Exercise aim: Repeat all the material exactly; pictures stay out of your copy.

[Start]

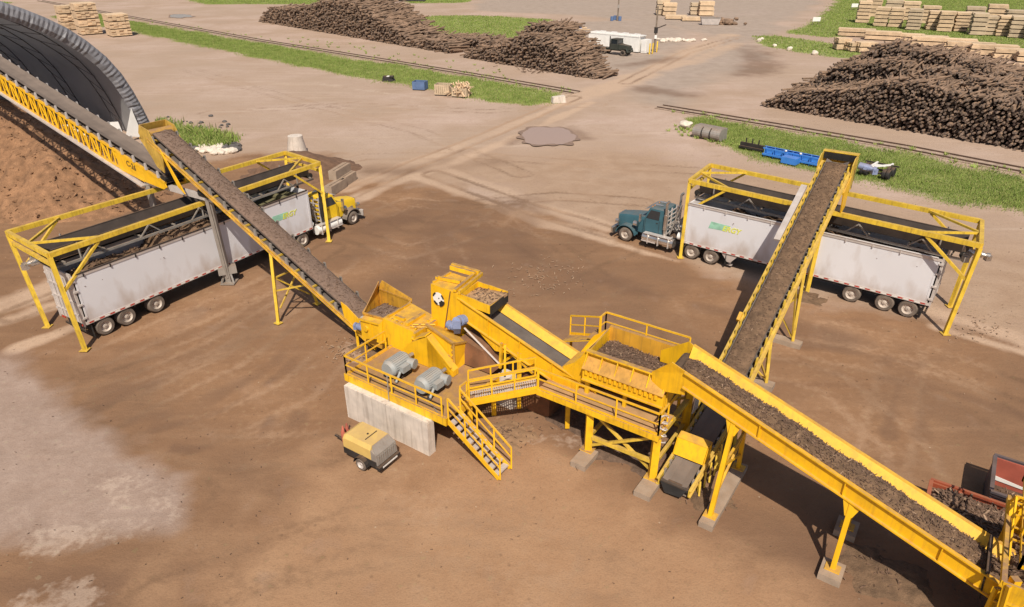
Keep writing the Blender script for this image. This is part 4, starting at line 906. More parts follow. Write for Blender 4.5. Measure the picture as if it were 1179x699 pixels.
pplate(mb, [(1.9, 2.95, 3.45), (2.5, 2.95, 3.75), (2.5, 3.42, 3.78), (1.9, 3.42, 3.48)], .06); pbeam(mb, (2.75, 2.97, 3.62), (3.95, 2.97, 2.55), .08)
mb.build('belt_guard', YELP, rG)
def big_motor(s, t, first=[None]):
    c = TV(s, t, DZ+.56); d = Vector((NX[0], NX[1], 0)); sd = Vector((AX[0], AX[1], 0)); L, r = 1.28, .41
    mb = MB(); mb.tube(c-d*L*.38, c+d*L*.40, r, 20); mb.tube(c-d*L*.5, c-d*L*.38, r*.82, 20, r); mb.tube(c+d*L*.40, c+d*L*.5, r, 20, r*.75)
    for k in range(14):
        a = PI*(.04+k*.92/13)
        mb.beam(c-d*L*.33+(sd*math.cos(a)+Vector((0, 0, math.sin(a))))*(r+.015), c+d*L*.36+(sd*math.cos(a)+Vector((0, 0, math.sin(a))))*(r+.015), .05, .03, up=sd*math.cos(a)+Vector((0, 0, math.sin(a))))
    o = mb.build('motor', MOTG, rG, smooth=True)
    mb = MB(); b_ = c+sd*(r+.10)-d*.02; mb.beam(b_-d*.24, b_+d*.24, .28, .30); mb.tube(b_-d*.3+Vector((0, 0, -.05)), b_-d*.62+Vector((0, 0, -.45)), .06, 8); mb.build('terminal_box', MOTG, o)
    mb = MB(); mb.tube(c+sd*(r*.6)+d*.40, c+sd*(r+.30)+d*.48, .24, 14); mb.build('fan_cowl', MOTG, o, smooth=True)
    mb = MB()
    for q in (-1, 1): mb.beam(c+sd*(.34*q)-d*.5+Vector((0, 0, -.52)), c+sd*(.34*q)+d*.55+Vector((0, 0, -.52)), .16, .13)
    for q in (-.35, .35): mb.beam(c+d*q-sd*.4+Vector((0, 0, -.42)), c+d*q+sd*.4+Vector((0, 0, -.42)), .14, .12)
    mb.each('mounting_rail', DARK, o)
    mb = MB(); mb.tube(c+d*L*.5, c+d*(L*.5+.45), .09, 8); mb.build('shaft', STEEL, o)
big_motor(1.75, 1.75); big_motor(3.85, 1.6)
# rear hopper between grinder and outfeed belt
mb = PB()
R_ = [(-2.85, 4.2, 2.75), (-3.85, 6.35, 3.0), (-.95, 5.85, 3.3), (-.85, 4.15, 2.95)]; Bt = [(-2.6, 4.2, 1.0), (-3.5, 6.2, 1.0), (-.92, 5.7, 1.0), (-.88, 4.15, 1.0)]
for k in range(4):
    q = (k+1) % 4
    pplate(mb, [R_[k], R_[q], Bt[q], Bt[k]], .05)
pplate(mb, [R_[1], (-3.55, 6.42, 3.55), (-.95, 5.9, 3.42), R_[2]], .04)
pplate(mb, [R_[0], R_[1], (-3.6, 6.2, 3.55)], .04)
for k in range(4): q = (k+1) % 4; pbeam(mb, R_[k], R_[q], .09)
mb.build('outlet_hopper', mat('orange_dusted_chute', (.58, .30, .03), .6, var=.2, scale=1.5, dust=.9, streak=.5, rust=.4), rG)
mb = PB(); mb.hexa([(-2.75, 3.85, 1.4), (-1.0, 3.7, DZ), (-1.0, 4.12, DZ), (-2.75, 4.17, 1.4), (-2.75, 3.85, 2.55), (-1.0, 3.7, 2.85), (-1.0, 4.12, 2.9), (-2.75, 4.17, 2.65)]); pbeam(mb, (-2.8, 3.83, 2.58), (-.95, 3.68, 2.88), .10); pbeam(mb, (-1.9, 3.8, 1.7), (-1.9, 3.78, 2.7), .10); ptube(mb, (-2.3, 3.72, 2.2), (-2.3, 3.85, 2.2), .16, 12); mb.hexa([(-1.1, 3.3, DZ), (-.75, 3.3, DZ), (-.75, 4.1, DZ), (-1.1, 4.1, DZ), (-1.0, 3.45, 3.0), (-.72, 3.45, 3.3), (-.72, 4.1, 3.3), (-1.0, 4.1, 3.0)]); mb.build('outlet_housing', YELP, rG)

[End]

Response for this exercise:
Keep writing the Blender script for this image. This is part 4, starting at line 906. More parts follow. Write for Blender 4.5. Measure the picture as if it were 1179x699 pixels.
pplate(mb, [(1.9, 2.95, 3.45), (2.5, 2.95, 3.75), (2.5, 3.42, 3.78), (1.9, 3.42, 3.48)], .06); pbeam(mb, (2.75, 2.97, 3.62), (3.95, 2.97, 2.55), .08)
mb.build('belt_guard', YELP, rG)
def big_motor(s, t, first=[None]):
    c = TV(s, t, DZ+.56); d = Vector((NX[0], NX[1], 0)); sd = Vector((AX[0], AX[1], 0)); L, r = 1.28, .41
    mb = MB(); mb.tube(c-d*L*.38, c+d*L*.40, r, 20); mb.tube(c-d*L*.5, c-d*L*.38, r*.82, 20, r); mb.tube(c+d*L*.40, c+d*L*.5, r, 20, r*.75)
    for k in range(14):
        a = PI*(.04+k*.92/13)
        mb.beam(c-d*L*.33+(sd*math.cos(a)+Vector((0, 0, math.sin(a))))*(r+.015), c+d*L*.36+(sd*math.cos(a)+Vector((0, 0, math.sin(a))))*(r+.015), .05, .03, up=sd*math.cos(a)+Vector((0, 0, math.sin(a))))
    o = mb.build('motor', MOTG, rG, smooth=True)
    mb = MB(); b_ = c+sd*(r+.10)-d*.02; mb.beam(b_-d*.24, b_+d*.24, .28, .30); mb.tube(b_-d*.3+Vector((0, 0, -.05)), b_-d*.62+Vector((0, 0, -.45)), .06, 8); mb.build('terminal_box', MOTG, o)
    mb = MB(); mb.tube(c+sd*(r*.6)+d*.40, c+sd*(r+.30)+d*.48, .24, 14); mb.build('fan_cowl', MOTG, o, smooth=True)
    mb = MB()
    for q in (-1, 1): mb.beam(c+sd*(.34*q)-d*.5+Vector((0, 0, -.52)), c+sd*(.34*q)+d*.55+Vector((0, 0, -.52)), .16, .13)
    for q in (-.35, .35): mb.beam(c+d*q-sd*.4+Vector((0, 0, -.42)), c+d*q+sd*.4+Vector((0, 0, -.42)), .14, .12)
    mb.each('mounting_rail', DARK, o)
    mb = MB(); mb.tube(c+d*L*.5, c+d*(L*.5+.45), .09, 8); mb.build('shaft', STEEL, o)
big_motor(1.75, 1.75); big_motor(3.85, 1.6)
# rear hopper between grinder and outfeed belt
mb = PB()
R_ = [(-2.85, 4.2, 2.75), (-3.85, 6.35, 3.0), (-.95, 5.85, 3.3), (-.85, 4.15, 2.95)]; Bt = [(-2.6, 4.2, 1.0), (-3.5, 6.2, 1.0), (-.92, 5.7, 1.0), (-.88, 4.15, 1.0)]
for k in range(4):
    q = (k+1) % 4
    pplate(mb, [R_[k], R_[q], Bt[q], Bt[k]], .05)
pplate(mb, [R_[1], (-3.55, 6.42, 3.55), (-.95, 5.9, 3.42), R_[2]], .04)
pplate(mb, [R_[0], R_[1], (-3.6, 6.2, 3.55)], .04)
for k in range(4): q = (k+1) % 4; pbeam(mb, R_[k], R_[q], .09)
mb.build('outlet_hopper', mat('orange_dusted_chute', (.58, .30, .03), .6, var=.2, scale=1.5, dust=.9, streak=.5, rust=.4), rG)
mb = PB(); mb.hexa([(-2.75, 3.85, 1.4), (-1.0, 3.7, DZ), (-1.0, 4.12, DZ), (-2.75, 4.17, 1.4), (-2.75, 3.85, 2.55), (-1.0, 3.7, 2.85), (-1.0, 4.12, 2.9), (-2.75, 4.17, 2.65)]); pbeam(mb, (-2.8, 3.83, 2.58), (-.95, 3.68, 2.88), .10); pbeam(mb, (-1.9, 3.8, 1.7), (-1.9, 3.78, 2.7), .10); ptube(mb, (-2.3, 3.72, 2.2), (-2.3, 3.85, 2.2), .16, 12); mb.hexa([(-1.1, 3.3, DZ), (-.75, 3.3, DZ), (-.75, 4.1, DZ), (-1.1, 4.1, DZ), (-1.0, 3.45, 3.0), (-.72, 3.45, 3.3), (-.72, 4.1, 3.3), (-1.0, 4.1, 3.0)]); mb.build('outlet_housing', YELP, rG)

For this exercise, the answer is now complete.